[START OF Supplied data]
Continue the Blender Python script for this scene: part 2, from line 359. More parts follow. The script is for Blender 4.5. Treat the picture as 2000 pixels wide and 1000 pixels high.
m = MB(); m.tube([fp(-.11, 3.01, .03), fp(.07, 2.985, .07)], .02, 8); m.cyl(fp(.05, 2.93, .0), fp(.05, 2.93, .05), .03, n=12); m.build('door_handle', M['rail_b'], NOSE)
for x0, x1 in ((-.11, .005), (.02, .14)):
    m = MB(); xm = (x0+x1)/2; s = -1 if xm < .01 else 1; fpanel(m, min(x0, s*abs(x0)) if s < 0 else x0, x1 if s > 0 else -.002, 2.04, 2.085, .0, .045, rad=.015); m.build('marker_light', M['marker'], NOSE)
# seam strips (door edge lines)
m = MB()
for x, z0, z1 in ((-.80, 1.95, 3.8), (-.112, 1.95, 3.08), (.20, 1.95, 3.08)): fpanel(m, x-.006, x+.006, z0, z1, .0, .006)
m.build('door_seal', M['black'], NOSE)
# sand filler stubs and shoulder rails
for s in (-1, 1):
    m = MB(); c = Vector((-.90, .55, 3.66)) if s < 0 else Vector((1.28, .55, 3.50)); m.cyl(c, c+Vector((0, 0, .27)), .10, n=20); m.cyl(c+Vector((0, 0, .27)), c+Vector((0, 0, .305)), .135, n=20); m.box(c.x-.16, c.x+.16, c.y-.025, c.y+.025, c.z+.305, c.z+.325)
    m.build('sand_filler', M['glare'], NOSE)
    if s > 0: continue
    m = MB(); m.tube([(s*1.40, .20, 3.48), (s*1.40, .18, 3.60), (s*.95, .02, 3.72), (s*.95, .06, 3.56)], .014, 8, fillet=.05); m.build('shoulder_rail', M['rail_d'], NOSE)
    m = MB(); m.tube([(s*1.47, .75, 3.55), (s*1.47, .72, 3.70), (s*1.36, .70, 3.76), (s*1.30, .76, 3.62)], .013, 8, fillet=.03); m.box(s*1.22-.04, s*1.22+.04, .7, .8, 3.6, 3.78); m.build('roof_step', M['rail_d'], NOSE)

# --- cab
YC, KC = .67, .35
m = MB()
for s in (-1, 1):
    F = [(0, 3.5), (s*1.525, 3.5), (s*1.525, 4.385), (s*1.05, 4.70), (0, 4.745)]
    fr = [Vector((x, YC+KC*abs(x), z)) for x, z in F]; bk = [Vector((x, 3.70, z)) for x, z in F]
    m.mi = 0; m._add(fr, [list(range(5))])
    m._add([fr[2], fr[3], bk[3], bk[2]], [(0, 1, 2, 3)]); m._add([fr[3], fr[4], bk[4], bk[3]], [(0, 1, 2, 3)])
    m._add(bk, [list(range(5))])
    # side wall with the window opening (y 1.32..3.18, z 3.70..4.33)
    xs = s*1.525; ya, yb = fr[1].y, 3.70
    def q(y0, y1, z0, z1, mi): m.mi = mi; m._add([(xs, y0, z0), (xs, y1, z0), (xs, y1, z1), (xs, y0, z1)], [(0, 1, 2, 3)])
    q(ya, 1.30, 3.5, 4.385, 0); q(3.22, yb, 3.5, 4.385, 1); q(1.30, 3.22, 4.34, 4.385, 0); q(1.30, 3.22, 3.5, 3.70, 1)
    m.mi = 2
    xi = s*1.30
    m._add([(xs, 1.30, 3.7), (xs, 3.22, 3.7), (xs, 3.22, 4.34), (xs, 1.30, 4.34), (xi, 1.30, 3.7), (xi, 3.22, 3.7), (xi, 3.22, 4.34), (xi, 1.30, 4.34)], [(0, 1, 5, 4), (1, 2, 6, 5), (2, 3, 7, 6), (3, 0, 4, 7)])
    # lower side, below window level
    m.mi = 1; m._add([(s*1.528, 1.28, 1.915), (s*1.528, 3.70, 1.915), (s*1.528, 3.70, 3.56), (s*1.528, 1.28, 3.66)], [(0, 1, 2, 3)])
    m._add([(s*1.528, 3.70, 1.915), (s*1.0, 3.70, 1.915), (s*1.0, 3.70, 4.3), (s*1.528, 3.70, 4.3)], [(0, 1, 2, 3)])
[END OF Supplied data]
#### [Set exercise]
Write out the entire listing exactly.

#### [Response to the task]
Continue the Blender Python script for this scene: part 2, from line 359. More parts follow. The script is for Blender 4.5. Treat the picture as 2000 pixels wide and 1000 pixels high.
m = MB(); m.tube([fp(-.11, 3.01, .03), fp(.07, 2.985, .07)], .02, 8); m.cyl(fp(.05, 2.93, .0), fp(.05, 2.93, .05), .03, n=12); m.build('door_handle', M['rail_b'], NOSE)
for x0, x1 in ((-.11, .005), (.02, .14)):
    m = MB(); xm = (x0+x1)/2; s = -1 if xm < .01 else 1; fpanel(m, min(x0, s*abs(x0)) if s < 0 else x0, x1 if s > 0 else -.002, 2.04, 2.085, .0, .045, rad=.015); m.build('marker_light', M['marker'], NOSE)
# seam strips (door edge lines)
m = MB()
for x, z0, z1 in ((-.80, 1.95, 3.8), (-.112, 1.95, 3.08), (.20, 1.95, 3.08)): fpanel(m, x-.006, x+.006, z0, z1, .0, .006)
m.build('door_seal', M['black'], NOSE)
# sand filler stubs and shoulder rails
for s in (-1, 1):
    m = MB(); c = Vector((-.90, .55, 3.66)) if s < 0 else Vector((1.28, .55, 3.50)); m.cyl(c, c+Vector((0, 0, .27)), .10, n=20); m.cyl(c+Vector((0, 0, .27)), c+Vector((0, 0, .305)), .135, n=20); m.box(c.x-.16, c.x+.16, c.y-.025, c.y+.025, c.z+.305, c.z+.325)
    m.build('sand_filler', M['glare'], NOSE)
    if s > 0: continue
    m = MB(); m.tube([(s*1.40, .20, 3.48), (s*1.40, .18, 3.60), (s*.95, .02, 3.72), (s*.95, .06, 3.56)], .014, 8, fillet=.05); m.build('shoulder_rail', M['rail_d'], NOSE)
    m = MB(); m.tube([(s*1.47, .75, 3.55), (s*1.47, .72, 3.70), (s*1.36, .70, 3.76), (s*1.30, .76, 3.62)], .013, 8, fillet=.03); m.box(s*1.22-.04, s*1.22+.04, .7, .8, 3.6, 3.78); m.build('roof_step', M['rail_d'], NOSE)

# --- cab
YC, KC = .67, .35
m = MB()
for s in (-1, 1):
    F = [(0, 3.5), (s*1.525, 3.5), (s*1.525, 4.385), (s*1.05, 4.70), (0, 4.745)]
    fr = [Vector((x, YC+KC*abs(x), z)) for x, z in F]; bk = [Vector((x, 3.70, z)) for x, z in F]
    m.mi = 0; m._add(fr, [list(range(5))])
    m._add([fr[2], fr[3], bk[3], bk[2]], [(0, 1, 2, 3)]); m._add([fr[3], fr[4], bk[4], bk[3]], [(0, 1, 2, 3)])
    m._add(bk, [list(range(5))])
    # side wall with the window opening (y 1.32..3.18, z 3.70..4.33)
    xs = s*1.525; ya, yb = fr[1].y, 3.70
    def q(y0, y1, z0, z1, mi): m.mi = mi; m._add([(xs, y0, z0), (xs, y1, z0), (xs, y1, z1), (xs, y0, z1)], [(0, 1, 2, 3)])
    q(ya, 1.30, 3.5, 4.385, 0); q(3.22, yb, 3.5, 4.385, 1); q(1.30, 3.22, 4.34, 4.385, 0); q(1.30, 3.22, 3.5, 3.70, 1)
    m.mi = 2
    xi = s*1.30
    m._add([(xs, 1.30, 3.7), (xs, 3.22, 3.7), (xs, 3.22, 4.34), (xs, 1.30, 4.34), (xi, 1.30, 3.7), (xi, 3.22, 3.7), (xi, 3.22, 4.34), (xi, 1.30, 4.34)], [(0, 1, 5, 4), (1, 2, 6, 5), (2, 3, 7, 6), (3, 0, 4, 7)])
    # lower side, below window level
    m.mi = 1; m._add([(s*1.528, 1.28, 1.915), (s*1.528, 3.70, 1.915), (s*1.528, 3.70, 3.56), (s*1.528, 1.28, 3.66)], [(0, 1, 2, 3)])
    m._add([(s*1.528, 3.70, 1.915), (s*1.0, 3.70, 1.915), (s*1.0, 3.70, 4.3), (s*1.528, 3.70, 4.3)], [(0, 1, 2, 3)])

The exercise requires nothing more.